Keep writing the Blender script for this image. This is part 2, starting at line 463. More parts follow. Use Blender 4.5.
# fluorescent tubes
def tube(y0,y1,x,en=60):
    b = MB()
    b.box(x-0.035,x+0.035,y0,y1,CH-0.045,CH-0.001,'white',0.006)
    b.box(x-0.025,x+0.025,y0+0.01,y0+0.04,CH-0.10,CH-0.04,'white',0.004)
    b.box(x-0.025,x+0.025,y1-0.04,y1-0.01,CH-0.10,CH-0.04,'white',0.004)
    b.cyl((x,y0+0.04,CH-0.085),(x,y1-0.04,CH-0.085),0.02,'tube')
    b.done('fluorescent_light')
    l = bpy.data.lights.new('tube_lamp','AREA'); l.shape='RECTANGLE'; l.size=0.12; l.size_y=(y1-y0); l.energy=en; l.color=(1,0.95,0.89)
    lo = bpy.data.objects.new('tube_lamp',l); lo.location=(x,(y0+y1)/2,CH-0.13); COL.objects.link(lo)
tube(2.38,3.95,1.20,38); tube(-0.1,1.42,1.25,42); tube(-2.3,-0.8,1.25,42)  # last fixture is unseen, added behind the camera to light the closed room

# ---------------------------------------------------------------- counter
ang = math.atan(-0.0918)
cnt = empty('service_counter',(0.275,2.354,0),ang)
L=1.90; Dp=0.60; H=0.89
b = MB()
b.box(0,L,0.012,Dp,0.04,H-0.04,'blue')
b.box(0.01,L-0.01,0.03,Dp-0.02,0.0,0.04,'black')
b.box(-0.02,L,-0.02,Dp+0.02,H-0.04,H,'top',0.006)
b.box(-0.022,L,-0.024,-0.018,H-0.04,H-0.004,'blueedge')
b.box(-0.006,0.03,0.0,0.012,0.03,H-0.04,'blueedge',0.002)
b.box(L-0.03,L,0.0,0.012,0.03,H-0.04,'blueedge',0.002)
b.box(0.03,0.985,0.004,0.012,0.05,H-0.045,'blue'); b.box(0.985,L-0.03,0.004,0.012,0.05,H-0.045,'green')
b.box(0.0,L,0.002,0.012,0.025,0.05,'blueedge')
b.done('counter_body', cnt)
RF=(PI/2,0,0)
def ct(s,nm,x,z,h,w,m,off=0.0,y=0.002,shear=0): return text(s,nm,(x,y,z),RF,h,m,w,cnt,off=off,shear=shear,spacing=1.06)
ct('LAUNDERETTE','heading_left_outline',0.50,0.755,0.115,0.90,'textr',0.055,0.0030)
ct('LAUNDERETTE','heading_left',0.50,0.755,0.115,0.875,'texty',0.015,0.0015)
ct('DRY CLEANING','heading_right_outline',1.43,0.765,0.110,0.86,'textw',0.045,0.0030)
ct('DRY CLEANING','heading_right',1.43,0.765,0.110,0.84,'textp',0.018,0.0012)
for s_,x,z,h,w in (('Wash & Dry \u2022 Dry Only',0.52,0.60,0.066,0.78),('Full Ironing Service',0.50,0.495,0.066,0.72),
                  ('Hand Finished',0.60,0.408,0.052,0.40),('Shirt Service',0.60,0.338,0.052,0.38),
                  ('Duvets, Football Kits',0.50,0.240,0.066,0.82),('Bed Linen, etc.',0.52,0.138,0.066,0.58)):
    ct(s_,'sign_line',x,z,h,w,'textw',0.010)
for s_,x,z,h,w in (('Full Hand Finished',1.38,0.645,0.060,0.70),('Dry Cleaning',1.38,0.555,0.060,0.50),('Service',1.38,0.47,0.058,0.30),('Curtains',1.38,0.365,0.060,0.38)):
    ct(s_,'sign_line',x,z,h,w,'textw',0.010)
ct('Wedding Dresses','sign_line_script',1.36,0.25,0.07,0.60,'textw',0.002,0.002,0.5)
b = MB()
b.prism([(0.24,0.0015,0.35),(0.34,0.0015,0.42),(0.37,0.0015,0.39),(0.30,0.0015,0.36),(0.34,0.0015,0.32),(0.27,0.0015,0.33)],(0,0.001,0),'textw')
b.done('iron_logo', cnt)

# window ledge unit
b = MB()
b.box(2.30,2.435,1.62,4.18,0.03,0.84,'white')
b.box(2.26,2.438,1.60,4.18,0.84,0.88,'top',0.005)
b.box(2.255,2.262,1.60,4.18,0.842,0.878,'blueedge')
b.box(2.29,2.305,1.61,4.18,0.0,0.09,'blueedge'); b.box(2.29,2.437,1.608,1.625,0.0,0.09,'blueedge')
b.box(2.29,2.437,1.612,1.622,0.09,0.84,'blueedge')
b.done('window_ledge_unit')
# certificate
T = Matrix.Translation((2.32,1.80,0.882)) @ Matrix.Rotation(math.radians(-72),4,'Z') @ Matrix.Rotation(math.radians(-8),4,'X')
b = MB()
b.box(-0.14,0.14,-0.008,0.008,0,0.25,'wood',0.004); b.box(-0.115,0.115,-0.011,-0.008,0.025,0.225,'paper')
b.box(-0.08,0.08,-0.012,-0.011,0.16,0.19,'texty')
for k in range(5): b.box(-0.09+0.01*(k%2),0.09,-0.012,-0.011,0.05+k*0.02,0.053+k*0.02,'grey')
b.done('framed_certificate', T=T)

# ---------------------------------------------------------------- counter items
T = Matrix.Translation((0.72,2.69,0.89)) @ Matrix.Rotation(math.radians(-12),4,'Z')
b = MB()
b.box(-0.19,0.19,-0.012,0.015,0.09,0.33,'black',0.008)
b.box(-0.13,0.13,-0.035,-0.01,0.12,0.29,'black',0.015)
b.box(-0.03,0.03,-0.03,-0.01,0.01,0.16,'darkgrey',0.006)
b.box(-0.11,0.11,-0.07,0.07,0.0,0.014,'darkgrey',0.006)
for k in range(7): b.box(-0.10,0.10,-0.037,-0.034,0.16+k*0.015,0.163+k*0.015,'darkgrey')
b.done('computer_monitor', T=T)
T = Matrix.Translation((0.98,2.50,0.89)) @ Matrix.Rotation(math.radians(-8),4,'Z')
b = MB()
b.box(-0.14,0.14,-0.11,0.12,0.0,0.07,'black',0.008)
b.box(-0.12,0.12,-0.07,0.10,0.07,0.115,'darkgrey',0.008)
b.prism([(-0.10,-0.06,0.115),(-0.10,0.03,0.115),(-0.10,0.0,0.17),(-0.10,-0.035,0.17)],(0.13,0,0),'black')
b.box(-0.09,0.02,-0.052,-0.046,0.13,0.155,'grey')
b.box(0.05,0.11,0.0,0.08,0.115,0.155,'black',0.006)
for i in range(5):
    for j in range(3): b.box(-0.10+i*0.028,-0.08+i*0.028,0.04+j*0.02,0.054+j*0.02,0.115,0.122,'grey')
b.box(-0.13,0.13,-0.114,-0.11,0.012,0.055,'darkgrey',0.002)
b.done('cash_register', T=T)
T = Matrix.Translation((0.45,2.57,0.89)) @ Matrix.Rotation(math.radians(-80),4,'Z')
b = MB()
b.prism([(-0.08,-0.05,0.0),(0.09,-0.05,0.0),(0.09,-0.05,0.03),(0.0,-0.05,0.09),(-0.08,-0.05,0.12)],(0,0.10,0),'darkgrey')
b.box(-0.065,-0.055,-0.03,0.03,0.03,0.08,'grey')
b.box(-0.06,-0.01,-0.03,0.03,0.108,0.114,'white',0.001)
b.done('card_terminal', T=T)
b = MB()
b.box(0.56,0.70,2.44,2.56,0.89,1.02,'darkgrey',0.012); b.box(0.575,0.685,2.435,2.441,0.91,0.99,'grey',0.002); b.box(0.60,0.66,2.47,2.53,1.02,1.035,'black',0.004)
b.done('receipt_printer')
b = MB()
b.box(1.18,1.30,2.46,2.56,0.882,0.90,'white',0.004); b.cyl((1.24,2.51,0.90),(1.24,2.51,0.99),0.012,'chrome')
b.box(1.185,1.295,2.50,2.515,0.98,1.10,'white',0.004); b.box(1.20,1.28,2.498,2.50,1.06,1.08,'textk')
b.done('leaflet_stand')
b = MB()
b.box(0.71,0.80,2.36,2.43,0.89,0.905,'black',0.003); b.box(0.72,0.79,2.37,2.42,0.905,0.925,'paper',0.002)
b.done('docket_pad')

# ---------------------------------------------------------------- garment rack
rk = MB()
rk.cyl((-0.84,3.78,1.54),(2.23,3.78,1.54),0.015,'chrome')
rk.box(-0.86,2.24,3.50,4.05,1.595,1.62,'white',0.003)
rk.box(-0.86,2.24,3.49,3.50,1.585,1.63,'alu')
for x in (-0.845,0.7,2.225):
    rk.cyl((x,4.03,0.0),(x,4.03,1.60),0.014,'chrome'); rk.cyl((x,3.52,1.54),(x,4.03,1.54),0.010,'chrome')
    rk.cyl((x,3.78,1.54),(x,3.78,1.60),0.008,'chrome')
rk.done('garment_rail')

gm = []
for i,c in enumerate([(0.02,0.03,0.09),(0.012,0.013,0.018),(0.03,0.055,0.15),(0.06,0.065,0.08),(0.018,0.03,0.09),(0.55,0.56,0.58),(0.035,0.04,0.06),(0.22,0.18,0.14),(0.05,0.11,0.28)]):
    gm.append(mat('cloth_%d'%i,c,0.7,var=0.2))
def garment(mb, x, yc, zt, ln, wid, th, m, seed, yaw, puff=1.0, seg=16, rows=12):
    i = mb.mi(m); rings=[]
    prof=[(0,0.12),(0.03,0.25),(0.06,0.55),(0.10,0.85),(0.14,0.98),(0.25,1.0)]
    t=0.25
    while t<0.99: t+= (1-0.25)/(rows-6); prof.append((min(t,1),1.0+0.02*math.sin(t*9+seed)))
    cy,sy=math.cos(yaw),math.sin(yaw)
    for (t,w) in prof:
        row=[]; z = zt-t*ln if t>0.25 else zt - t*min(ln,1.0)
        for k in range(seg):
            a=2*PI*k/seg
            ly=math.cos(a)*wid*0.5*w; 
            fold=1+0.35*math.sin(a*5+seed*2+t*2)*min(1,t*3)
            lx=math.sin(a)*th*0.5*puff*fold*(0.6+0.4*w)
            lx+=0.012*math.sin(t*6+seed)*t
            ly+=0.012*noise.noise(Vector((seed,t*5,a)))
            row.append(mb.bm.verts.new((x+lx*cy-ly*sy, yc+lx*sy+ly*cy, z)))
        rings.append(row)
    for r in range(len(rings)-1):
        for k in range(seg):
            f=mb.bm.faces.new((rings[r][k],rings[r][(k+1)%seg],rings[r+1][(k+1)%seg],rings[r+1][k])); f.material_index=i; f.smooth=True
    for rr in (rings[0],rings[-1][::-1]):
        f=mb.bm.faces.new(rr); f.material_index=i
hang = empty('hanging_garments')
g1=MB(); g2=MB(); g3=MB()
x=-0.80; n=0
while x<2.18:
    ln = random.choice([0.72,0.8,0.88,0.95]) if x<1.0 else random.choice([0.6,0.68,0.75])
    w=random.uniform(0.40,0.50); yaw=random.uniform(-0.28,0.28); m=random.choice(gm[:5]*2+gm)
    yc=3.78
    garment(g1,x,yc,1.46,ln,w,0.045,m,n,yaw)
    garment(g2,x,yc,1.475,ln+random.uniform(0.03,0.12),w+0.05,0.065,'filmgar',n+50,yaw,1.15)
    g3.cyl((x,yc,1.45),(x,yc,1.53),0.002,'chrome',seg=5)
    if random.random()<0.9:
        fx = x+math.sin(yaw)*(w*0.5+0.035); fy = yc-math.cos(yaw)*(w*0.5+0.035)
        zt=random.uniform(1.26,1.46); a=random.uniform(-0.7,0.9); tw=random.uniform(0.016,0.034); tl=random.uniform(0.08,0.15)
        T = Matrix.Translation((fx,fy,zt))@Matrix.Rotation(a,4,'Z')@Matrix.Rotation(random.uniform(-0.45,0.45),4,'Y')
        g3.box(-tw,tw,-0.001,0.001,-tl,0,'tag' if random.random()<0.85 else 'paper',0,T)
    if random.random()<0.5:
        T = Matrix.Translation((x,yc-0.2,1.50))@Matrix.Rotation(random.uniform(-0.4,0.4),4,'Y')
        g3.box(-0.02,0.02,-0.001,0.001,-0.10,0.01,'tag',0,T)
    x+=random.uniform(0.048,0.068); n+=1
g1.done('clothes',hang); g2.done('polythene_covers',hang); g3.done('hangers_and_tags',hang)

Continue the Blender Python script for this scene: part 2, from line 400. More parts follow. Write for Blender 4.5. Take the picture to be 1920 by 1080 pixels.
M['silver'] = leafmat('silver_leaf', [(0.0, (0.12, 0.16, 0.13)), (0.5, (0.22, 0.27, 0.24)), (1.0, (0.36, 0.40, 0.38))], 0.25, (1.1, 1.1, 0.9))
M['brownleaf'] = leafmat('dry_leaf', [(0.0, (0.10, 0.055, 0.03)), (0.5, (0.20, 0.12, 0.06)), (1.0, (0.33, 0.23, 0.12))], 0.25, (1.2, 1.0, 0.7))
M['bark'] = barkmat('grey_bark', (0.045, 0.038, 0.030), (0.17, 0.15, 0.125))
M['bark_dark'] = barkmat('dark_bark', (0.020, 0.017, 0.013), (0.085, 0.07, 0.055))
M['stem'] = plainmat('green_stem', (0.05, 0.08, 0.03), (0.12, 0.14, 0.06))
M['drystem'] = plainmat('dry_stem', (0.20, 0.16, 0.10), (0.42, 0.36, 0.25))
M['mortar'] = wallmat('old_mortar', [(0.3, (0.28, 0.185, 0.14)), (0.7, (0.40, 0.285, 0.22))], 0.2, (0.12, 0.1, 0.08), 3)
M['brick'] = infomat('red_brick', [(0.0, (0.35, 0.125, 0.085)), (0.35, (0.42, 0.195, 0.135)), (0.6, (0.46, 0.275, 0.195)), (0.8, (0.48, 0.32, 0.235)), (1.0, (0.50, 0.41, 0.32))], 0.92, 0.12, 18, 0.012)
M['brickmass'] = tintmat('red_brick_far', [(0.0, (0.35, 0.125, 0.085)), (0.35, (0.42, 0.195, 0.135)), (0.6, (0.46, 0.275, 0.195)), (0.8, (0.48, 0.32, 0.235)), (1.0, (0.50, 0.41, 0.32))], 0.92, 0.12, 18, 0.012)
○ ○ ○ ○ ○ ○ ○
- **WORK REQUIRED**: Transcribe, word for word, every line from the one containing "Continue the Blender" through the final line of the entries, and nothing else.

- **EXERCISE RESULT**:
Continue the Blender Python script for this scene: part 2, from line 400. More parts follow. Write for Blender 4.5. Take the picture to be 1920 by 1080 pixels.
M['silver'] = leafmat('silver_leaf', [(0.0, (0.12, 0.16, 0.13)), (0.5, (0.22, 0.27, 0.24)), (1.0, (0.36, 0.40, 0.38))], 0.25, (1.1, 1.1, 0.9))
M['brownleaf'] = leafmat('dry_leaf', [(0.0, (0.10, 0.055, 0.03)), (0.5, (0.20, 0.12, 0.06)), (1.0, (0.33, 0.23, 0.12))], 0.25, (1.2, 1.0, 0.7))
M['bark'] = barkmat('grey_bark', (0.045, 0.038, 0.030), (0.17, 0.15, 0.125))
M['bark_dark'] = barkmat('dark_bark', (0.020, 0.017, 0.013), (0.085, 0.07, 0.055))
M['stem'] = plainmat('green_stem', (0.05, 0.08, 0.03), (0.12, 0.14, 0.06))
M['drystem'] = plainmat('dry_stem', (0.20, 0.16, 0.10), (0.42, 0.36, 0.25))
M['mortar'] = wallmat('old_mortar', [(0.3, (0.28, 0.185, 0.14)), (0.7, (0.40, 0.285, 0.22))], 0.2, (0.12, 0.1, 0.08), 3)
M['brick'] = infomat('red_brick', [(0.0, (0.35, 0.125, 0.085)), (0.35, (0.42, 0.195, 0.135)), (0.6, (0.46, 0.275, 0.195)), (0.8, (0.48, 0.32, 0.235)), (1.0, (0.50, 0.41, 0.32))], 0.92, 0.12, 18, 0.012)
M['brickmass'] = tintmat('red_brick_far', [(0.0, (0.35, 0.125, 0.085)), (0.35, (0.42, 0.195, 0.135)), (0.6, (0.46, 0.275, 0.195)), (0.8, (0.48, 0.32, 0.235)), (1.0, (0.50, 0.41, 0.32))], 0.92, 0.12, 18, 0.012)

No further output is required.